Texas is embroiled in a controversy over the legality of a referendum requirement that means hundreds of millions of dollars of special district bonds can be issued based on the casting of a single vote. The uproar is not so much an illustration of the hypocrisy of the voting mechanism as it is an example of what happens when regularly elected officials avoid responsibility for development in their jurisdictions.

Here's how the system now works in Texas: A developer has a large parcel of vacant land to develop. Any bonds issued to pay for infrastructure on the site must win a referendum. But there are no voters. So the developer (or the host government) plops a crony on the site for a few days to establish residency. A special election is held, and as a result of the vote of the one "resident," the special district is now empowered to sell tax-secured bonds to make improvements on the property.

Development districts have been springing up in Texas like bluebonnets after an April rain. Some 1,600 community development and special districts have been formed and have sold $4 billion in debt. Over the years, the state legislature has invented several types of special districts to meet emerging needs for water, sewer and roads in its urbanizing rural counties.

Most of the special district bonding authority has been used to finance water and road systems in conjunction with developers creating building lots. The improvements in developer-owned land are financed by bonds that are to be paid off from special taxes collected from future homeowners and businesses in the district. These special taxes are usually in the form of added property taxes.
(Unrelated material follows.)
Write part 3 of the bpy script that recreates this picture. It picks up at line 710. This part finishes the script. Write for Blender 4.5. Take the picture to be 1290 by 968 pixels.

Over the past year, Texas Attorney General Jim Cornyn and several Texas lawmakers have become worried that the loosely drawn referendum requirements used to set up some of the special districts permit those districts to issue large amounts of highly speculative bonds. If the planned developments don't work out--if the bonds are sold and the facilities are put in place and new residents don't show up--the bonds can default. That happened in Texas, Colorado and Nebraska in the 1980s, when several of the Municipal Utility Districts got too far out in front of the demand for new housing.

Fuel has been added to the 2001 bond fire by an insightful series that ran this past June in the Dallas Morning News. The series pointed out the outrageous devices used to get some special district bond issues through the referendum process. In one example, a family of three voted to permit the issuance of $270 million in bonds, a larger issue than ever sold by the city of Dallas. Free rent (and sometimes pay) to oversee the vacant acres were provided to individuals who stayed long enough to establish residency and vote in the bond election.

Before waxing "holier than thou" about this miscarriage of the referendum requirement, let's not forget that special taxing districts are a useful tool if applied properly. The Texas muddle appears to be more a matter of letting the general governments--namely the counties- -off the hook in terms of taking responsibility for making development decisions and placing proper limits on the level of taxation and the size and timing of bond issuances.

Other states control special districts differently. They acknowledge that the device is useful in managing the pace of development and making it pay for itself. They also know that these devices work best when carried out by competent, well-financed developers with fiscally prudent projects.

Several common-sense basics would protect the public interest in a special-district debt issuance. There should be disclosure of liabilities to new homeowners and caps on the maximum level of taxes or assessments. New facilities should be paced with the rate of private development. And developers should have their long-term financing lined up and be required to keep their equity invested in the project until sites are sold.

As the districts mature and voters arrive, local control of certain community activities and facilities will likely occur. But the general government and the other special districts, such as school districts, will be responsible for the essential services and will need to expand and upgrade. Pretending that cows will not be replaced by honest-to- goodness voters, who will need and demand government services in urbanizing enclaves, appears to be at the root of the Texas problem.